Back at the apartment I set up the steamer on the "dining room" table, near the wall, and loaded it with water. This was a little Sunbeam with a forty-five minute timer -- much better ones are available, but as Goodwill steamers go, it was not bad. Its plastic rice dish was long gone, but I could put a cup of rice or beans or diced potatoes in one of the bowls, add the appropriate amount of water and some salt and Italian spices, set the timer, and, by and by, take out the bowl and there was dinner -- or breakfast, or lunch.

Waitaminnit! says the careful reader. Surely not rice for breakfast!

Why not? And without coffee or tea, usually. Didn't miss them at all.

Reader: But -- but --

Or beans. Or potatoes. Usually with onions. And a glass of tap water.

Reader: But you couldn't --

Yes, I could. For months on end. I lost a little weight, but in my case, that was a good thing. None of this required refrigerating, if managed carefully, and though I was charged for it, I never haunted the communal kitchen, which was a howling disaster area non-maintained by my three unmet student roomies. There was no need.

 I should mention our town seems to have a good supply of unattended cherry, apple, pear, plum, and Asian pear trees and no end of blackberries, dandelions, lamb's quarters and such free for the picking, for all of which the bike baskets came in handy. And over time I got to learn how to ask grocers what they were about to throw out. When company came, I felt I was in a position to be generous.

Wind in the Willows. Arthur Rackham. Children's Imaginative Illustrations

Reader: And the rest of your time -- ?

No problem. I slept, or bathed, or ate, or thought, or went for walks or bike rides. Of course, if you are at all like me, it helps immensely to do this sort of thing in a university town. A university town has, in effect, a functional commons. I went to town meetings, galleries, museums, free concerts, free plays, and lectures. I read many books; all of my own several times and all I could carry back from the library. I spent long evenings in that library, which closed at eleven p.m. (it was only two blocks from home, remember). I had access there to not only books but music, videos if I wanted them (I generally didn't, and kept no television at home), magazines, newspapers, and of course the Internet. I worked on my volunteer project, at my own desk after my colleagues had gone home for the day, and produced first drafts of thisthisthis, and this. I was also in school (full-time employees could take classes for next to nothing), and when I could I would take the bus and go do a stint of parenting and farm upkeep.

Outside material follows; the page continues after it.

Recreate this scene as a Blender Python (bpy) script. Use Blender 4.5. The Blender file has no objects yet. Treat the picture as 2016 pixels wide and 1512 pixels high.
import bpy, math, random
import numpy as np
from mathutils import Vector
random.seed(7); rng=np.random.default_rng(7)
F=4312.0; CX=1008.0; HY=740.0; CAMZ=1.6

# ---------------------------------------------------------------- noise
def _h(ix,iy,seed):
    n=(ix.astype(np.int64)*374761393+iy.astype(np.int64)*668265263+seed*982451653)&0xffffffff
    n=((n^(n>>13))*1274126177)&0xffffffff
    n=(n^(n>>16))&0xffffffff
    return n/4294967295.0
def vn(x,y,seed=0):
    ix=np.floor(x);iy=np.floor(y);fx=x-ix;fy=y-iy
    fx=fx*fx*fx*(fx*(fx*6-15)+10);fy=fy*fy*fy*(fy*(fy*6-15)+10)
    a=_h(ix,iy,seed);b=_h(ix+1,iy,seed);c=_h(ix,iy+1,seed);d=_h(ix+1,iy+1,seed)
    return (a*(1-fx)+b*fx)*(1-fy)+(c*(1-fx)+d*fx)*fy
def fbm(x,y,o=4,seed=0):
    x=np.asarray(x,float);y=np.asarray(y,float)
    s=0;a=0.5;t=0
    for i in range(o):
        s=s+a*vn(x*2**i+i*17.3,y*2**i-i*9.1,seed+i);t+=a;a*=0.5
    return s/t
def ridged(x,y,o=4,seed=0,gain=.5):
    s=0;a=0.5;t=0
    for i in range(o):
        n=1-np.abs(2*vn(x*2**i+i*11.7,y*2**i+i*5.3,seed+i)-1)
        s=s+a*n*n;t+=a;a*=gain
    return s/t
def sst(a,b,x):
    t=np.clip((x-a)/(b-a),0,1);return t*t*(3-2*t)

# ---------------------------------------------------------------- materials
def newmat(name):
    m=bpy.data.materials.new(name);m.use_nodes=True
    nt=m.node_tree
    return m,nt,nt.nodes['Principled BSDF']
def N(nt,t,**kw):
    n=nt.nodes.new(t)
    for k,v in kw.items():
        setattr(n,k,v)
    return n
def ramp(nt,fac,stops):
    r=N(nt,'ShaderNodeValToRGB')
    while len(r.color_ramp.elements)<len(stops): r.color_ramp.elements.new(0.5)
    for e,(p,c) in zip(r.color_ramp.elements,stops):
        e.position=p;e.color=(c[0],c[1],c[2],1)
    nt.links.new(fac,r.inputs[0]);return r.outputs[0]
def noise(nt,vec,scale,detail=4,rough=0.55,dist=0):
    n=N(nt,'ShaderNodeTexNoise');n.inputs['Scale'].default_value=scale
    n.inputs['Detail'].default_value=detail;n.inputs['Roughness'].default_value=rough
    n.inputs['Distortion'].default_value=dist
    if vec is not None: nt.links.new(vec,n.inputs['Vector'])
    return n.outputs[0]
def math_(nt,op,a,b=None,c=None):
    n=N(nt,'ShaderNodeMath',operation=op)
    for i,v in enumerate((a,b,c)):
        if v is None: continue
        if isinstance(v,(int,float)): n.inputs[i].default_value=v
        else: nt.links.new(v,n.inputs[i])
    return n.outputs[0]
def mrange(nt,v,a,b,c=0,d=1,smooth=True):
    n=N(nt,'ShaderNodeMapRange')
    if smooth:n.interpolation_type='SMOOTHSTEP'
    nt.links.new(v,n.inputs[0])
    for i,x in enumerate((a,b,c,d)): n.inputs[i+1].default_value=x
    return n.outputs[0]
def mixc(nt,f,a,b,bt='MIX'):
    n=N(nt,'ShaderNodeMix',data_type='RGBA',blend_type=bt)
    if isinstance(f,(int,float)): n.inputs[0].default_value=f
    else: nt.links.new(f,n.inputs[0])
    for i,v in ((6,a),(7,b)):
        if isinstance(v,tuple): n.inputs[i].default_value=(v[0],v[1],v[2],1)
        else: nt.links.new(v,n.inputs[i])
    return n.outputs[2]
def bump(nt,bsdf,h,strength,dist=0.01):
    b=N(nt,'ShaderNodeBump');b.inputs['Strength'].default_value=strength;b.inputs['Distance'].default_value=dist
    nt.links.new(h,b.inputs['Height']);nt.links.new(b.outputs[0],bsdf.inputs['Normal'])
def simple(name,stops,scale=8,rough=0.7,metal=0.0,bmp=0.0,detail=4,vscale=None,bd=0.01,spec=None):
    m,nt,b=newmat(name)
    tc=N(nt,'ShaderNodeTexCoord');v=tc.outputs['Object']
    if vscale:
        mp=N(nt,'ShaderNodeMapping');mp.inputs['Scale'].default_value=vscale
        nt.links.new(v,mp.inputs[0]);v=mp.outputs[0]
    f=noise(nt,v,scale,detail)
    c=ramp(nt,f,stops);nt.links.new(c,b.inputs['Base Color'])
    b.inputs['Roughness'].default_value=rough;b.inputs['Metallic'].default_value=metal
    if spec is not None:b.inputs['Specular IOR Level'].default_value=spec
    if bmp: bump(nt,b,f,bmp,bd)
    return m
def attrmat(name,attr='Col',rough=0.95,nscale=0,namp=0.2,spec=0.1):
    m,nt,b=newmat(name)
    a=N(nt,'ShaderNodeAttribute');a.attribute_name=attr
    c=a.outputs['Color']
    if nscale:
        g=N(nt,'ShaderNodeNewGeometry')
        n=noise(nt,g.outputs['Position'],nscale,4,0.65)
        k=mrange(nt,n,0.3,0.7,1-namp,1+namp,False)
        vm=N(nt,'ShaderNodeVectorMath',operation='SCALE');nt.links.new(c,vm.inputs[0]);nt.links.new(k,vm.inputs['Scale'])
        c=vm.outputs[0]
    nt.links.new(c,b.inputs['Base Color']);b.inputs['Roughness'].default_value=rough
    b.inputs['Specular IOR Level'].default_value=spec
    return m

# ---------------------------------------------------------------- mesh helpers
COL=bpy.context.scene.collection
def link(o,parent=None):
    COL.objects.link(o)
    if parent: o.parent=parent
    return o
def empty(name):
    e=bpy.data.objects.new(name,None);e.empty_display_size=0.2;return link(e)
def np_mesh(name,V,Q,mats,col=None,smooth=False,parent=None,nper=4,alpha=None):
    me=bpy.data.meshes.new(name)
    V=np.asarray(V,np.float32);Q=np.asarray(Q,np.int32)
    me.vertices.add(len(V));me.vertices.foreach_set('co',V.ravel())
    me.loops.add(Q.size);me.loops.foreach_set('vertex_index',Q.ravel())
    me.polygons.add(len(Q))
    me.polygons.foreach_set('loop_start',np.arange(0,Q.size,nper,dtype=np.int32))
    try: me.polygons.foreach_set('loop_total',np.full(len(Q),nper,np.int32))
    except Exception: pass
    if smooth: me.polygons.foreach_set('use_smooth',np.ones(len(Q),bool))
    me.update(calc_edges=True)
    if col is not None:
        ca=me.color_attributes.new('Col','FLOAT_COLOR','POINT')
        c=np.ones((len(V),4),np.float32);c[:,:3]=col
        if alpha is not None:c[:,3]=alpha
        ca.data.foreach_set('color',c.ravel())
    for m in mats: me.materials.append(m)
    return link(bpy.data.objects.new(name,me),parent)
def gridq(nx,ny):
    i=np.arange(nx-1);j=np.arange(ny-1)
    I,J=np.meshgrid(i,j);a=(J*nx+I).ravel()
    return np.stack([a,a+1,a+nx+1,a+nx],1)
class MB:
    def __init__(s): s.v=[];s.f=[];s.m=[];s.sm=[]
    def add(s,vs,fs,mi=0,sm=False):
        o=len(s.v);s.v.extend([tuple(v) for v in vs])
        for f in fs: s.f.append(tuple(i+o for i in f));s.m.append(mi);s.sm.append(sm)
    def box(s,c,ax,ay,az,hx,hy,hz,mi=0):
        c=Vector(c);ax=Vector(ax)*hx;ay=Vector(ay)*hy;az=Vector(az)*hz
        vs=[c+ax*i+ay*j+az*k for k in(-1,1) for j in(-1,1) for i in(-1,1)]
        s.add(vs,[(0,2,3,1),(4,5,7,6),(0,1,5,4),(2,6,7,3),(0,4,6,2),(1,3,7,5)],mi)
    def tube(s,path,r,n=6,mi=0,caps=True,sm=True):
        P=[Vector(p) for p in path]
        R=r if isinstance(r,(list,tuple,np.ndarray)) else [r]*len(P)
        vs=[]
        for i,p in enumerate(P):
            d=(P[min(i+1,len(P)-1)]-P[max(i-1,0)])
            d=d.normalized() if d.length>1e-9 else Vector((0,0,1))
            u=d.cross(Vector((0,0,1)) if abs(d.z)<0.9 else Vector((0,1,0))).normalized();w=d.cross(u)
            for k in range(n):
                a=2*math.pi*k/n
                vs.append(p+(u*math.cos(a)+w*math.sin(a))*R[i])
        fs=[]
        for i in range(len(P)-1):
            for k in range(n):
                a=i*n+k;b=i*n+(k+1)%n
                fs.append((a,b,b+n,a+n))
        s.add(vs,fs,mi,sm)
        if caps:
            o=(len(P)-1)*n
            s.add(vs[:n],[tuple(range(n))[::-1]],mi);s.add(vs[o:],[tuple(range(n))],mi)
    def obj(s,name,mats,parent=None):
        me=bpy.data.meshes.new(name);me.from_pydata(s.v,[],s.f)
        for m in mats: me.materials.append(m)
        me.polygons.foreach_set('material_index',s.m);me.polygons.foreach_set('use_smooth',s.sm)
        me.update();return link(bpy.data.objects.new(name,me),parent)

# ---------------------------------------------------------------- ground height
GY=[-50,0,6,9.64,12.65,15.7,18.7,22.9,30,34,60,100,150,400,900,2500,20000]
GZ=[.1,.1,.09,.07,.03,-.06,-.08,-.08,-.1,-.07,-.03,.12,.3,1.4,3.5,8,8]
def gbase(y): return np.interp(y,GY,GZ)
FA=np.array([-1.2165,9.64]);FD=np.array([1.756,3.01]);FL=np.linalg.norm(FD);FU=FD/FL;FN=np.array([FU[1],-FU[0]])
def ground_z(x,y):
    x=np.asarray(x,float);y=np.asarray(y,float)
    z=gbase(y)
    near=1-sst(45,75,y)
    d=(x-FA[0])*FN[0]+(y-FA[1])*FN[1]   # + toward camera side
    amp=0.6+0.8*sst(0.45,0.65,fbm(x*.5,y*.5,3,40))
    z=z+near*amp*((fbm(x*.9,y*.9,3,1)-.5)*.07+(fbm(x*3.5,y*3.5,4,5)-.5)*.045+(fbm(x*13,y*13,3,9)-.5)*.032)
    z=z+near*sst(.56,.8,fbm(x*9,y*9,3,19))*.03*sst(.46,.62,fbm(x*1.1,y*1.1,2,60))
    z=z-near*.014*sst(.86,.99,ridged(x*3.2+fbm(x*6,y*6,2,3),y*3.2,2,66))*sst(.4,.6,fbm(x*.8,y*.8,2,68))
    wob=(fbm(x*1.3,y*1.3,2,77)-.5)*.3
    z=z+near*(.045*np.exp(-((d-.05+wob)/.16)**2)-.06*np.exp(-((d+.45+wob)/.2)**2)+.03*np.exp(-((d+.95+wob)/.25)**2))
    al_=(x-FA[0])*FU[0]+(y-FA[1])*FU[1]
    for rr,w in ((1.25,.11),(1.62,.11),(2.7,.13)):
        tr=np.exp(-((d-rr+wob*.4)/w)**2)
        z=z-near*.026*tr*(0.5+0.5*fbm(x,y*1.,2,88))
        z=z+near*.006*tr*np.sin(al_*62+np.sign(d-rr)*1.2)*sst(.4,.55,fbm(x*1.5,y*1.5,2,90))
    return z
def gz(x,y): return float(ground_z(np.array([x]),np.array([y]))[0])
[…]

Reader: [Weakly]: On -- on $400 a month?

Yes, with change left over. One family goal was to pay off the country place ASAP. I couldn't spend too much on my mid-life crisis because we were making double payments. It was a twenty year mortgage and the idea was to clear it in less than fifteen. Which we did.

And I want to emphasize that I am telling you this because if you think things through, and have a bit of luck to go with it (I had no major illness during that time), you can live on far, far less than you may currently think you will need, and perhaps even be happy doing so.